"Who in their right mind wouldn't want to read a book by Mark Barry!" (Mary Quallo, St Louis)

"Who in their right mind wouldn't want to read a book by Mark Barry!"  (Mary Quallo, St Louis)
Coming next week - Carla Eatherington

Monday 11 June 2012

RIP Jake

11/06 and 23,000 words in. If you're going to write, write. 

Hundreds and thousands of people think they can write a book and I'm sure they can, but the first step is to write and keep writing. Of those words, about 18,000 are usable; I've gone off on some tangents and down some murky roads. I'm going to see The Heroine down South and do some editing work on it in two weeks. I still hope to publish it on June 30th.
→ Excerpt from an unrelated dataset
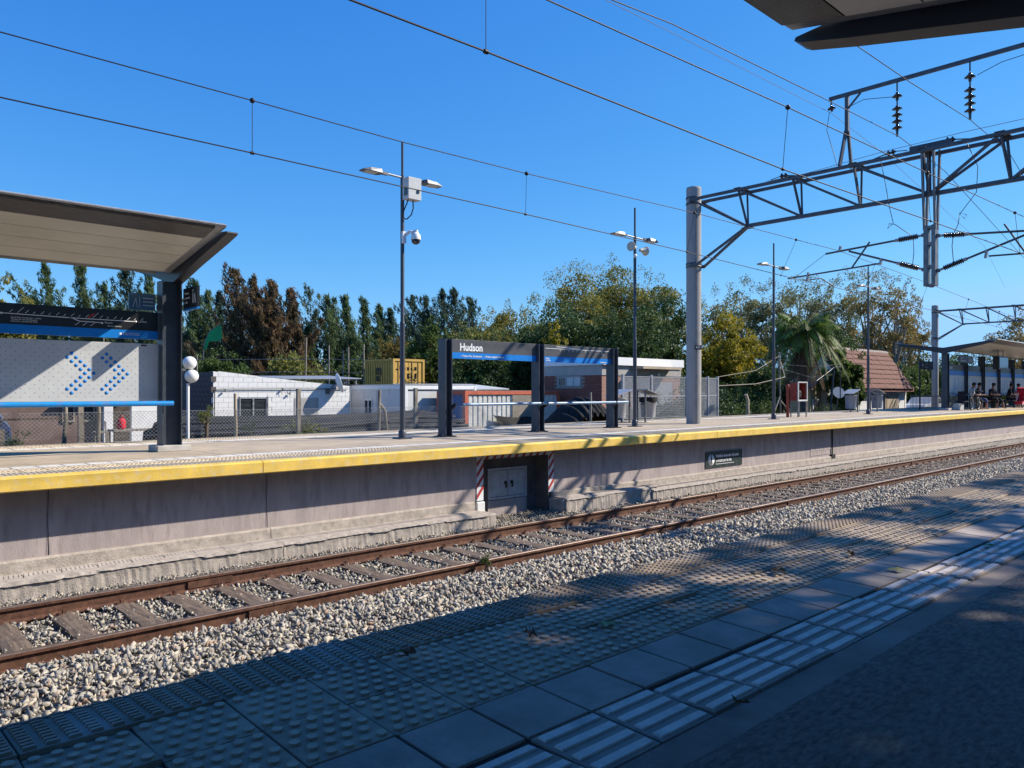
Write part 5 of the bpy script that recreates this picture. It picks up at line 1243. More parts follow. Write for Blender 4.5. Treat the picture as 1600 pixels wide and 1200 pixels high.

Saying that, I didn't write a word yesterday. I contracted evil manflu again, the fourth time this year. If you're reading this, please send an ambulance. I am very ill indeed. No one has ever been more ill in the history of the world. Thank you.

I am seriously looking at this healthy lifestyle thing. Its all a great big conspiracy, I think. Luckily, I did a bumper writing session on Saturday, most of which I can use, and I'm 2,000 words in today.

I am so deeply into Emily (and the hapless Alan) and her life in Nottingham's inner city that I can't find a space for Jake. 

When I first started writing, the book began with Jake, was all about Jake and ended with Jake. I'm gone in such a different (and for me, surprising) direction that he no longer fits the story. I cannot find a slot for him. 

So, with the writer as God and grim reaper, its RIP Jake. 

I keep trying to dig him out of his grave, but like a shambling zombie, he just gets in the way. 

There's a third character who has appeared from nowhere who is stepping increasingly into the story like an evening long shadow. It's almost as if he's taking over Jake's role in the trilogy. It's Emily's ex-boyfriend, possibly the only man who Emily has ever loved.  He's a young, shadowy, ambivalent, bad boy figure who appears on Dawn's great front cover. He's amoral and fly by night and sneaky and silent, but they seem to have something together and because of this, which I didn't expect to happen, Jake seems to be have become superfluous. 

I don't know. I'm just musing. There is a brilliant story in Jake. He first appeared in a half written bleakbook I have on my stick called Keith The Philosopher about an unemployed genius who no matter how hard he tries, can't get a job. I'm 30,000 already into that, but I became bored of it when I wrote Kid Atomic and accidentally cheered myself up. I've not touched it since. I have to include him somewhere because his unfortunate demise is just too good not to write down.

I spoke to Dawn last night about plot. She's a romance novelist and what I'm writing is a dark romance. I started writing something else, but the more I spoke to her, the more I realised the truth. I don't need Jake, nor his demise to make this a top quality read. We'll see.